Real, deep and meaningful friendships are rare and difficult to come by.   I was fortunate to have a few close friends who inspired and motivated me to continue working in the fight for rights for all.

This morning, I would like to talk about my friendship with two such friends – Nelson Mandela and Bram Fischer – whose struggles may have been aligned, but were in themselves unique. Alongside them, we played our parts in working to create a new, united South Africa, and part of what I hope to convey this morning is the vision for the country that we shared.

At the end of 1955, 165 men and women were charged  with treason before · Judges  Rumpff, Bekker and Kennedy. Various of the charges related to the accused having adopted the Freedom Charter, which declared that “South Africa belongs  to  those  who  live  in  it”;  according  to  the  prosecution,  this  was  a communist-inspired document calling for the overthrow of the government. While the number of people was reduced to approximately 30 after advocates such as lzzy Maisels, Sidney Kentridge and Bram Fischer successfully challenged  the indictments, Nelson Mandela’s charges remained.

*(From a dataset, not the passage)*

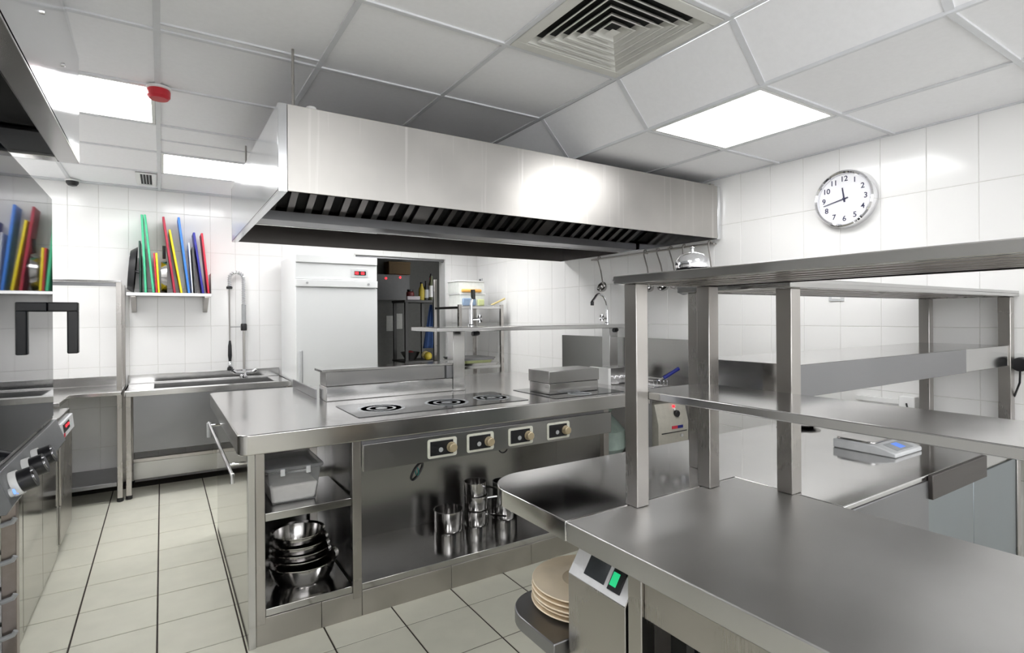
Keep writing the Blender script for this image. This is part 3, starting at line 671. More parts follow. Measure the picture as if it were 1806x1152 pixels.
# ================================================================== FRIDGE
t = thing('upright_fridge', 'tall white upright fridge beside the doorway', 'fridge', (1.33, 5.28, 0))
fx0, fx1, fy0, fy1 = 0.968, 1.685, 4.95, 5.63
B('body', FRIDGE, t, fx0, fx1, fy0 + 0.03, fy1, 0.12, 1.952, bevel=0.006)
B('top_cap', FRIDGE, t, fx0, fx1, fy0 - 0.004, fy0 + 0.03, 1.885, 1.952, bevel=0.004)
fa = B('fascia', FRIDGE, t, fx0, fx1, fy0 + 0.006, fy0 + 0.03, 1.742, 1.883, bevel=0.003)
MB().box(1.44, 1.60, fy0 + 0.002, fy0 + 0.006, 1.77, 1.845).build('display_plate', LGREY, fa, bevel=0.002)
MB().box(1.475, 1.58, fy0 - 0.001, fy0 + 0.002, 1.79, 1.825).build('display', BLACK, fa, smooth=False)
for x in (1.48, 1.535): MB().box(x, x + 0.03, fy0 - 0.0022, fy0 - 0.001, 1.796, 1.818).build('digit', LEDRED, fa, smooth=False)
lp = B('lock_rail', FRIDGE, t, fx0, fx1, fy0 - 0.012, fy0 + 0.03, 1.675, 1.738, bevel=0.004)
for x in (1.06, 1.60): MB().lathe([(0.010, 0), (0.010, -0.004), (0.0, -0.005)], (x, fy0 - 0.012, 1.707), 14, axis=1).build('lock', GREYP, lp)
dd = B('door', FRIDGE, t, fx0, fx1, fy0, fy0 + 0.03, 0.16, 1.668, bevel=0.004)
MB().box(0.99, 1.012, fy0 - 0.014, fy0 + 0.001, 0.75, 1.12).build('handle', LGREY, dd, bevel=0.003)
MB().box(1.013, 1.022, fy0 - 0.006, fy0 + 0.001, 0.75, 1.12).build('handle_recess', GREYP, dd, smooth=False)
for x in (fx0 + 0.04, fx1 - 0.08):
    for y in (fy0 + 0.05, fy1 - 0.09): B('foot', BLACK, t, x, x + 0.04, y, y + 0.04, 0, 0.12)

# ================================================================== CORNER RACK BY THE DOORWAY
t = thing('corner_rack', 'open steel rack in the corner beside the doorway', 'rack', (2.79, 5.26, 0))
rx0, rx1, ry0, ry1 = 2.54, 3.07, 4.97, 5.57
for x, y, zt in ((rx0, ry0, 1.53), (rx1 - 0.03, ry0, 1.53), (rx1 - 0.03, ry1, 1.51), (rx0, ry1, 1.82)):
    B('post', S_FRAME, t, x, x + 0.034, y, y + 0.034, 0, zt)
B('top_shelf', S_SHELF, t, rx0 + 0.005, rx1 - 0.001, ry0 + 0.01, ry1 + 0.02, 1.487, 1.512)
B('lower_shelf', S_SHELF, t, rx0 + 0.005, rx1 - 0.001, ry0 + 0.01, ry1 + 0.02, 0.865, 0.895); B('bottom_shelf', S_SHELF, t, rx0 + 0.005, rx1 - 0.001, ry0 + 0.01, ry1 + 0.02, 0.25, 0.275)
def tub(x0, x1, y0, y1, z0, z1, label, fill=None, mat=CLEAR2):
    t = thing('plastic_tub', label, 'tub', ((x0 + x1) / 2, (y0 + y1) / 2, z0), 'plastic tubs on the corner rack')
    w = 0.006; m = MB()
    for a in ((x0, x1, y0, y0 + w), (x0, x1, y1 - w, y1), (x0, x0 + w, y0 + w, y1 - w), (x1 - w, x1, y0 + w, y1 - w)): m.box(a[0], a[1], a[2], a[3], z0 + w, z1)
    m.box(x0, x1, y0, y1, z0, z0 + w); m.build('box', mat, t, smooth=False)
    MB().prism(rounded(x0 - 0.008, x1 + 0.008, y0 - 0.008, y1 + 0.008, 0.012), z1 + 0.0005, z1 + 0.012).build('lid', WHITEP, t)
    for n_, mt, b in fill or (): MB().box(*b).build(n_, mt, t, bevel=0.012)
TUBP = plain('milky_plastic', (0.74, 0.76, 0.72), 0.35)
tub(2.62, 2.92, 5.10, 5.36, 1.5125, 1.640, 'milky plastic tub with blue lidded food, lower of the two on the corner rack', (('food', SLATE, (2.64, 2.80, 5.075, 5.10, 1.520, 1.60)), ('food', LIME, (2.82, 2.90, 5.075, 5.10, 1.520, 1.59))), TUBP)
tub(2.61, 2.91, 5.10, 5.36, 1.6525, 1.775, 'milky plastic tub with orange food, upper of the two on the corner rack', (('food', ORANGE, (2.63, 2.87, 5.075, 5.10, 1.662, 1.695)),), TUBP)
t = thing('wooden_spatula', 'yellow wooden stick lying across the corner rack, tip raised', 'utensil', (3.0, 5.1, 1.513))
MB().hexa([(2.90, 5.02, 1.513), (2.97, 5.02, 1.513), (2.97, 5.05, 1.513), (2.90, 5.05, 1.513)], [(2.90, 5.02, 1.525), (2.97, 5.02, 1.528), (2.97, 5.05, 1.528), (2.90, 5.05, 1.525)]).build('blade', GREYP, t)
MB().tube([(2.955, 5.035, 1.525), (3.12, 5.02, 1.598)], 0.010, 10).build('handle', STRAW, t)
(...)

During the hearing, Judge Bekker took it upon himself to ask Nelson questions. One of the key issues that he raised was the demand of ‘one man, one vote’, and noting the concerns that white South Africans had with this notion, asked whether the ANC would settle for less. To this, Nelson responded, “My lord, I am alone in the witness box, I can’t speak for my organisation. We have been knocking on the door of the deaf for a hundred years but there has not been a response.  Put something on the table and we will consider it”.

There was no response,  and, as we know, it would  be decades  before  this became a reality for the majority of South Africans.   In the meantime, we saw many people wounded and killed, including at Sharpeville and during the student uprisings; the formation of the Pan African Congress under Robert Sobukwe and the ANC’s armed wing, Umkhonto we Sizwe, which was sanctioned even by the ANC’s  peace-loving  leader,  Chief  Albert  Luthuli;  and  pervasive  social  and economic  repression. The  government  of  the  day  hit  back  with  detentions without trial, violence and torture, as well as more insidious ways to achieve their desired ends.  The minister could extend terms of imprisonment longer than that imposed by the courts, and black people were prohibited from traveling around the country to seek jobs, occupy homes or live as equal citizens of the country. The rural areas were in turmoil, and I, for instance, assisted Chief Abram Moilaw to  resist  the  so-called  Bantu Authorities. Out  of  the  media  spotlight, many innocent people were arrested, jailed, beaten, tortured and murdered.